Mucho hay que confiar en la divinatoria demográfica para llamar “realidad” a lo que será dentro de 40 o 50 años. ¿Habrá aumentado en 2060 el índice de envejecimiento, tal como prevé el INE ahora? No lo sabemos. Es un ejercicio útil, que permite anticipar situaciones si se cumplen los escenarios previstos y puede ayudar a tomar decisiones. Pero no es nada más. La realidad que los demógrafos preveían en 1990 para 2015, no se parece en nada a la de hoy. España lleva más de treinta años con una fecundidad por debajo del nivel de remplazo, sin que se haya notado en su población o en su mercado de trabajo: la inmigración ha compensado casi matemáticamente el déficit de nacimientos. El aumento de la población mayor es algo bastante más probable, aunque también con incógnitas. Si es cierto que las generaciones numerosas de los años 50-70 llegarán poco diezmadas a la edad de jubilación, la prolongación indefinida del aumento de esperanza de vida a partir de 65 años puede verse interrumpida por la degradación de la sanidad pública que los gobiernos neoliberales han puesto en marcha. No, la realidad futura no tiene la rotundidad de lo imparable, aunque es altamente probable que en el futuro aumente la población mayor y disminuya la población en edad de trabajar. A ello debemos prepararnos.

Lo segundo que se da por obvio es que ese cambio demográfico conduce necesariamente a un recorte del Estado de Bienestar y, en particular, de las pensiones. Veamos. Según el INE, la población española será, en torno a 2050, de 44,3 millones, solo ligeramente inferior a la de ahora, 46,4. La gran diferencia es que el número de mayores de 65 pasará de 8,7 a 15,6 millones y el de 15 a 64, los que están en edad de trabajar, de 30,7 a 23,4 millones. Admitamos estas cifras, aunque la inmigración podría ser superior a la prevista y probablemente lo será. La cuestión que será entonces relevante es: ¿cómo afecta la disminución de adultos jóvenes a nuestra capacidad productiva? En otras palabras, ¿podría una población en edad de trabajar más reducida que la actual producir igual o más que ahora? La respuesta es sí. De hecho, ninguna proyección económica que convive con el catastrofismo demográfico anticipa a largo plazo una disminución del PIB. Por una parte, puede aumentar la participación en el trabajo. La tasa de empleo (porcentaje de ocupados en la población en edad de trabajar) es actualmente de 61% en España y podría fácilmente alcanzar 73 o 75%. Por otra parte, se esperan aumentos importantes de la productividad. De hecho, una de las amenazas para el futuro sería la robotización extendida que permitiría producir cada vez más con menos gente. Un espíritu ingenuo podría pensar que el problema demográfico, la falta de jóvenes, tiene aquí su solución. En vez de lo cual se nos presentan dos problemas: a la vez faltan jóvenes (demografía) y sobran jóvenes (robotización).

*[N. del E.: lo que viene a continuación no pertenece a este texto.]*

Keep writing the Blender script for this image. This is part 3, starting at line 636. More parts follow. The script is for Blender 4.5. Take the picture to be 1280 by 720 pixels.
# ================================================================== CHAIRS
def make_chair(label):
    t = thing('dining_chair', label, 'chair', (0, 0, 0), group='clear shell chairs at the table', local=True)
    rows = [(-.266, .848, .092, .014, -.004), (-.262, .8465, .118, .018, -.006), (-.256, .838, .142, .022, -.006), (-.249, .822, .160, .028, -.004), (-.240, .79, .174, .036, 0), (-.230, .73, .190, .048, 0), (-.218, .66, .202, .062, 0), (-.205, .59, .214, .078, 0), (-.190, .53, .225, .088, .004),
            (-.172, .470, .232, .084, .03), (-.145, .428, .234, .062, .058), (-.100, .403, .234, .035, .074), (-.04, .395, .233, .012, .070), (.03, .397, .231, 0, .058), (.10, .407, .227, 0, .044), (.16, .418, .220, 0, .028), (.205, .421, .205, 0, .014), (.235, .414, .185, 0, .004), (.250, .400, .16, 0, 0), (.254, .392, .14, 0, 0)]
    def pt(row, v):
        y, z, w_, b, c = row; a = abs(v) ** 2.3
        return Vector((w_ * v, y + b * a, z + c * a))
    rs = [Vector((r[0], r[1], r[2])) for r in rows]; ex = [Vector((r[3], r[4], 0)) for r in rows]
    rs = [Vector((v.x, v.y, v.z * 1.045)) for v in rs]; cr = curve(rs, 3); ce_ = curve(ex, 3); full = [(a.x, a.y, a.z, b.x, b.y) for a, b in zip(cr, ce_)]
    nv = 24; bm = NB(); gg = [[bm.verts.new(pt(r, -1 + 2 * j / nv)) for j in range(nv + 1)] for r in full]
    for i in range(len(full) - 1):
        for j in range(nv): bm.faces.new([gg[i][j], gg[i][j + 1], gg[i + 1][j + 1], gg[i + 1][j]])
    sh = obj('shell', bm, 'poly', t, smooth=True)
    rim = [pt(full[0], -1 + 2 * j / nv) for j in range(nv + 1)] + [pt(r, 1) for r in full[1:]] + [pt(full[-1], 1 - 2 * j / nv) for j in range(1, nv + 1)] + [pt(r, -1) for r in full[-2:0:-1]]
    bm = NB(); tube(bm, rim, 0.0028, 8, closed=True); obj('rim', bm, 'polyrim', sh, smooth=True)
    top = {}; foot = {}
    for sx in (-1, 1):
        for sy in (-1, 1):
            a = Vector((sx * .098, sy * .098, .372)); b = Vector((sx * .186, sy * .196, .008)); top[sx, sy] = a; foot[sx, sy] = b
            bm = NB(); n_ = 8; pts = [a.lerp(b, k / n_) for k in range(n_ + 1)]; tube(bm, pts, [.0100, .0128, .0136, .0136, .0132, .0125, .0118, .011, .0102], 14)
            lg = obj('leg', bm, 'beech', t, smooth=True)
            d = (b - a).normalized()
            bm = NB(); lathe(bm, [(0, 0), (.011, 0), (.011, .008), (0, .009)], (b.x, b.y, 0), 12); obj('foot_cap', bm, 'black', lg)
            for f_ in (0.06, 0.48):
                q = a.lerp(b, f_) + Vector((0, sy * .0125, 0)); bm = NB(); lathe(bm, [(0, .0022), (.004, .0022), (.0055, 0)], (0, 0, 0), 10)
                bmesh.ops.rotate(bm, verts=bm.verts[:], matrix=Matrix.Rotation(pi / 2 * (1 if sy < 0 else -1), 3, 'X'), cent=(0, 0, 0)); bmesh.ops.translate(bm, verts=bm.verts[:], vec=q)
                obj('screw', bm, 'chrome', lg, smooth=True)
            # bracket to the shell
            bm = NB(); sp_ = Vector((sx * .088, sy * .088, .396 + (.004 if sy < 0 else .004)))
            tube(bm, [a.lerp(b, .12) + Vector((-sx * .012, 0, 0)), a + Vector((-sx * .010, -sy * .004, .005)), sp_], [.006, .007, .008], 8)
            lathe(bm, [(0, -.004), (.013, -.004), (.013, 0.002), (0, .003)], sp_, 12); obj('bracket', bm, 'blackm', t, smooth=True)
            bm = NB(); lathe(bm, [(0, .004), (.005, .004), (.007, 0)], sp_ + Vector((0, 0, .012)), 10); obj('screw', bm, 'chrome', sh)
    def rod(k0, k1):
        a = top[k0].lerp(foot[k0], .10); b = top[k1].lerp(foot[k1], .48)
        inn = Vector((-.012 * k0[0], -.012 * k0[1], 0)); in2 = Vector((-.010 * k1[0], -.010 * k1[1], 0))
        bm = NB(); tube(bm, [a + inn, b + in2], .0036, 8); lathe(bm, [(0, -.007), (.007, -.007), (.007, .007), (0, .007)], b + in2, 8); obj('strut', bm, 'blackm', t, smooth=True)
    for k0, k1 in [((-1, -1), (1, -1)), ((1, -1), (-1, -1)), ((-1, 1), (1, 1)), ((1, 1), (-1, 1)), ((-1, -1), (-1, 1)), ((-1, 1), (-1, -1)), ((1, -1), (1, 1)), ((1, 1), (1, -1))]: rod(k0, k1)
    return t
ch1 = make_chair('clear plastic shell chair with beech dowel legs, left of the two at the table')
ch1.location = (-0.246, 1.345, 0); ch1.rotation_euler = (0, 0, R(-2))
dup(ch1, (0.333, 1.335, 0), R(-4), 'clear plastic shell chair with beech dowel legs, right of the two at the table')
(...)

Si el PIB se mantiene (al menos), la renta media, per cápita, será aproximadamente la misma que ahora, al ser la población futura muy parecida a la actual. El aumento del número de viejos significa también una disminución de los que tienen menos de 65 años. Si pretendemos dedicar los mismos recursos que ahora, en términos de porcentaje del PIB, a una población de viejos que se habrá multiplicado por dos, su nivel de vida será la mitad del actual. Y, si el PIB, al menos, no disminuye, se dedicarán los mismos recursos que ahora a una población menor de 65 años que se habrá reducido, en un número aproximadamente igual al aumento de la de los viejos: su nivel de vida se incrementaría, por la única razón de que el de los viejos habrá disminuido. Se producirá una transferencia de rentas de los mayores a los menores. Es obligado preguntarse a quién beneficiará esa punción realizada sobre la renta de los mayores. No lo sabemos. Pero intuimos, basándonos en lo que está ocurriendo, que no irá a mejorar los salarios. En todo caso, el problema real que presenta a la sociedad el envejecimiento poblacional debe ser abordado desde la voluntad de mantener los niveles de vida de todos y, si existe un coste, que este se reparta de la manera más justa y no solo que sea soportado por los viejos, que no tienen culpa ni del momento en que nacieron ni de vivir más tiempo. Voy a terminar apoyando la conclusión del autor: hay que explicar a la sociedad lo que realmente está en juego, sin engaños.